» **PROBLEM STATEMENT**
Render the following material again verbatim, leaving nothing out.

» **DATA SECTION**
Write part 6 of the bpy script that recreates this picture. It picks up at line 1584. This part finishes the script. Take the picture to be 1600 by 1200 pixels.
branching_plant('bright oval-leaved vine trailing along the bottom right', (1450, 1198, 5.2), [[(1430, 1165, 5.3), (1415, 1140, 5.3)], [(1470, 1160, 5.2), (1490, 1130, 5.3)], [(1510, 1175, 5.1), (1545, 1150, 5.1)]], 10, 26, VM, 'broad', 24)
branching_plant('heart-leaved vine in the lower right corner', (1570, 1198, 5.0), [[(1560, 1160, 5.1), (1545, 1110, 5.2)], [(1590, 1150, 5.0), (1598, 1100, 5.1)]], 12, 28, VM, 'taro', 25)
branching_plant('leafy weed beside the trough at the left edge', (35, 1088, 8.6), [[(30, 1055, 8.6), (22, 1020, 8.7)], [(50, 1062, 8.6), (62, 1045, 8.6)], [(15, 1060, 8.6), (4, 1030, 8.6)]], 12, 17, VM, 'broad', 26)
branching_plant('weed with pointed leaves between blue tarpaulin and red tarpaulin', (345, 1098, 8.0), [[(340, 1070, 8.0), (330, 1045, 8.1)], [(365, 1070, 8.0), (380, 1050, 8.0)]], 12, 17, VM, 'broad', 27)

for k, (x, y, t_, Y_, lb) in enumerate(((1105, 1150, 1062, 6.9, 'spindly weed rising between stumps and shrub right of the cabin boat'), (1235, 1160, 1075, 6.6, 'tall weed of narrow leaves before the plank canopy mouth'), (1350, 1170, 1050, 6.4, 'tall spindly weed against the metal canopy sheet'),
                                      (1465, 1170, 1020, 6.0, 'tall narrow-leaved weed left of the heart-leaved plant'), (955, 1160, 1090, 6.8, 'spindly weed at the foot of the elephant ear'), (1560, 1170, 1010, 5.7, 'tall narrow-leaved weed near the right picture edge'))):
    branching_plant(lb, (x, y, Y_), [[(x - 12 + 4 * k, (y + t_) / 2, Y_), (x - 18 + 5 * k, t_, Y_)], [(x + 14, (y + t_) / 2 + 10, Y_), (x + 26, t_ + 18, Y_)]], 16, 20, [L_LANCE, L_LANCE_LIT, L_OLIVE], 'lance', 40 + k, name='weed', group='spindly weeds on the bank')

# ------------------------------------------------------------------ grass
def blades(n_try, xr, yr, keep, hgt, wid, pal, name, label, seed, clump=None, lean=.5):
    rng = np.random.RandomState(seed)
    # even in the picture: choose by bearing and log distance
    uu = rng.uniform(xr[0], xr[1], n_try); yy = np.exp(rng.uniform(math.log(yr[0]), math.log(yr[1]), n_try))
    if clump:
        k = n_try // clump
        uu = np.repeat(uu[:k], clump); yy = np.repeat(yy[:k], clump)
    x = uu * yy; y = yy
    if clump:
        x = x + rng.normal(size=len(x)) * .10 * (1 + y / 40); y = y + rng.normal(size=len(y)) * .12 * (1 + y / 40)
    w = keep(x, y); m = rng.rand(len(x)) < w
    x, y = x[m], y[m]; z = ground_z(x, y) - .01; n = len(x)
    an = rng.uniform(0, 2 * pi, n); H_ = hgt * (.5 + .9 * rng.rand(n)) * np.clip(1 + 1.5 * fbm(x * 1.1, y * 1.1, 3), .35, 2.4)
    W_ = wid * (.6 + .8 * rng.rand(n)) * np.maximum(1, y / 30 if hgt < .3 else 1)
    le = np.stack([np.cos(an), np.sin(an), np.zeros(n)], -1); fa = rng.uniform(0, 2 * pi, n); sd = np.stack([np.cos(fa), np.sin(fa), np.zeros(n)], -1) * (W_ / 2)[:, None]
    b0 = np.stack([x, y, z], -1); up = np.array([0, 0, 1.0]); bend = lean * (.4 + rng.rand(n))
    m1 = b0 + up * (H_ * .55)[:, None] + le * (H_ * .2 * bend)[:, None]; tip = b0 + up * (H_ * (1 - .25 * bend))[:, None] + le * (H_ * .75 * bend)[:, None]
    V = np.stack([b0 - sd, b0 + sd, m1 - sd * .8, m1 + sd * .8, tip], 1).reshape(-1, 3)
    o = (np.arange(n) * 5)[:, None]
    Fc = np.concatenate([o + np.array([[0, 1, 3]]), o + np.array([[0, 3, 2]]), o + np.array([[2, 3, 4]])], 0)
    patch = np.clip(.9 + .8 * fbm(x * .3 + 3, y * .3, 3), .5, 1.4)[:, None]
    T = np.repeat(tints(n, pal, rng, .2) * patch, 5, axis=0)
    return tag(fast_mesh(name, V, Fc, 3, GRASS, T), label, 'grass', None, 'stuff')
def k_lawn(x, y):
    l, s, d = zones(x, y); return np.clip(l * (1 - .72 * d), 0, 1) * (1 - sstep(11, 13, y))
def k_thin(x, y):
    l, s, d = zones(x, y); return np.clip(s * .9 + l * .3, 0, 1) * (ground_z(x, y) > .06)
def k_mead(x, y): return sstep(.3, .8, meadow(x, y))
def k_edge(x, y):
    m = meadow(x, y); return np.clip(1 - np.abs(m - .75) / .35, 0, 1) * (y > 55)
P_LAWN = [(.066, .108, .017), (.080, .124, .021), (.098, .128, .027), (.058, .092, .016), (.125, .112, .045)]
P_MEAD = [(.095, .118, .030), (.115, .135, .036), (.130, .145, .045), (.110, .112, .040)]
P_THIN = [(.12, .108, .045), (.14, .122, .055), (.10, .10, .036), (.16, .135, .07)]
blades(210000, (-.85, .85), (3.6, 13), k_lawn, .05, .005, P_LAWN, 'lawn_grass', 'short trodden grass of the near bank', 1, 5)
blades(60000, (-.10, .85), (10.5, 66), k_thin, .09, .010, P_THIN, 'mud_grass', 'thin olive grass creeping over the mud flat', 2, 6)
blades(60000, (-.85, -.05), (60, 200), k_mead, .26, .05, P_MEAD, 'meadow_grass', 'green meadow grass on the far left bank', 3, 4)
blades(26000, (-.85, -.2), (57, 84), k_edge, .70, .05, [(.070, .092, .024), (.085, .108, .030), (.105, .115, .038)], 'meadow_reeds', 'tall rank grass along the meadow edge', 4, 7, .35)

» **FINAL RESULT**
Write part 6 of the bpy script that recreates this picture. It picks up at line 1584. This part finishes the script. Take the picture to be 1600 by 1200 pixels.
branching_plant('bright oval-leaved vine trailing along the bottom right', (1450, 1198, 5.2), [[(1430, 1165, 5.3), (1415, 1140, 5.3)], [(1470, 1160, 5.2), (1490, 1130, 5.3)], [(1510, 1175, 5.1), (1545, 1150, 5.1)]], 10, 26, VM, 'broad', 24)
branching_plant('heart-leaved vine in the lower right corner', (1570, 1198, 5.0), [[(1560, 1160, 5.1), (1545, 1110, 5.2)], [(1590, 1150, 5.0), (1598, 1100, 5.1)]], 12, 28, VM, 'taro', 25)
branching_plant('leafy weed beside the trough at the left edge', (35, 1088, 8.6), [[(30, 1055, 8.6), (22, 1020, 8.7)], [(50, 1062, 8.6), (62, 1045, 8.6)], [(15, 1060, 8.6), (4, 1030, 8.6)]], 12, 17, VM, 'broad', 26)
branching_plant('weed with pointed leaves between blue tarpaulin and red tarpaulin', (345, 1098, 8.0), [[(340, 1070, 8.0), (330, 1045, 8.1)], [(365, 1070, 8.0), (380, 1050, 8.0)]], 12, 17, VM, 'broad', 27)

for k, (x, y, t_, Y_, lb) in enumerate(((1105, 1150, 1062, 6.9, 'spindly weed rising between stumps and shrub right of the cabin boat'), (1235, 1160, 1075, 6.6, 'tall weed of narrow leaves before the plank canopy mouth'), (1350, 1170, 1050, 6.4, 'tall spindly weed against the metal canopy sheet'),
                                      (1465, 1170, 1020, 6.0, 'tall narrow-leaved weed left of the heart-leaved plant'), (955, 1160, 1090, 6.8, 'spindly weed at the foot of the elephant ear'), (1560, 1170, 1010, 5.7, 'tall narrow-leaved weed near the right picture edge'))):
    branching_plant(lb, (x, y, Y_), [[(x - 12 + 4 * k, (y + t_) / 2, Y_), (x - 18 + 5 * k, t_, Y_)], [(x + 14, (y + t_) / 2 + 10, Y_), (x + 26, t_ + 18, Y_)]], 16, 20, [L_LANCE, L_LANCE_LIT, L_OLIVE], 'lance', 40 + k, name='weed', group='spindly weeds on the bank')

# ------------------------------------------------------------------ grass
def blades(n_try, xr, yr, keep, hgt, wid, pal, name, label, seed, clump=None, lean=.5):
    rng = np.random.RandomState(seed)
    # even in the picture: choose by bearing and log distance
    uu = rng.uniform(xr[0], xr[1], n_try); yy = np.exp(rng.uniform(math.log(yr[0]), math.log(yr[1]), n_try))
    if clump:
        k = n_try // clump
        uu = np.repeat(uu[:k], clump); yy = np.repeat(yy[:k], clump)
    x = uu * yy; y = yy
    if clump:
        x = x + rng.normal(size=len(x)) * .10 * (1 + y / 40); y = y + rng.normal(size=len(y)) * .12 * (1 + y / 40)
    w = keep(x, y); m = rng.rand(len(x)) < w
    x, y = x[m], y[m]; z = ground_z(x, y) - .01; n = len(x)
    an = rng.uniform(0, 2 * pi, n); H_ = hgt * (.5 + .9 * rng.rand(n)) * np.clip(1 + 1.5 * fbm(x * 1.1, y * 1.1, 3), .35, 2.4)
    W_ = wid * (.6 + .8 * rng.rand(n)) * np.maximum(1, y / 30 if hgt < .3 else 1)
    le = np.stack([np.cos(an), np.sin(an), np.zeros(n)], -1); fa = rng.uniform(0, 2 * pi, n); sd = np.stack([np.cos(fa), np.sin(fa), np.zeros(n)], -1) * (W_ / 2)[:, None]
    b0 = np.stack([x, y, z], -1); up = np.array([0, 0, 1.0]); bend = lean * (.4 + rng.rand(n))
    m1 = b0 + up * (H_ * .55)[:, None] + le * (H_ * .2 * bend)[:, None]; tip = b0 + up * (H_ * (1 - .25 * bend))[:, None] + le * (H_ * .75 * bend)[:, None]
    V = np.stack([b0 - sd, b0 + sd, m1 - sd * .8, m1 + sd * .8, tip], 1).reshape(-1, 3)
    o = (np.arange(n) * 5)[:, None]
    Fc = np.concatenate([o + np.array([[0, 1, 3]]), o + np.array([[0, 3, 2]]), o + np.array([[2, 3, 4]])], 0)
    patch = np.clip(.9 + .8 * fbm(x * .3 + 3, y * .3, 3), .5, 1.4)[:, None]
    T = np.repeat(tints(n, pal, rng, .2) * patch, 5, axis=0)
    return tag(fast_mesh(name, V, Fc, 3, GRASS, T), label, 'grass', None, 'stuff')
def k_lawn(x, y):
    l, s, d = zones(x, y); return np.clip(l * (1 - .72 * d), 0, 1) * (1 - sstep(11, 13, y))
def k_thin(x, y):
    l, s, d = zones(x, y); return np.clip(s * .9 + l * .3, 0, 1) * (ground_z(x, y) > .06)
def k_mead(x, y): return sstep(.3, .8, meadow(x, y))
def k_edge(x, y):
    m = meadow(x, y); return np.clip(1 - np.abs(m - .75) / .35, 0, 1) * (y > 55)
P_LAWN = [(.066, .108, .017), (.080, .124, .021), (.098, .128, .027), (.058, .092, .016), (.125, .112, .045)]
P_MEAD = [(.095, .118, .030), (.115, .135, .036), (.130, .145, .045), (.110, .112, .040)]
P_THIN = [(.12, .108, .045), (.14, .122, .055), (.10, .10, .036), (.16, .135, .07)]
blades(210000, (-.85, .85), (3.6, 13), k_lawn, .05, .005, P_LAWN, 'lawn_grass', 'short trodden grass of the near bank', 1, 5)
blades(60000, (-.10, .85), (10.5, 66), k_thin, .09, .010, P_THIN, 'mud_grass', 'thin olive grass creeping over the mud flat', 2, 6)
blades(60000, (-.85, -.05), (60, 200), k_mead, .26, .05, P_MEAD, 'meadow_grass', 'green meadow grass on the far left bank', 3, 4)
blades(26000, (-.85, -.2), (57, 84), k_edge, .70, .05, [(.070, .092, .024), (.085, .108, .030), (.105, .115, .038)], 'meadow_reeds', 'tall rank grass along the meadow edge', 4, 7, .35)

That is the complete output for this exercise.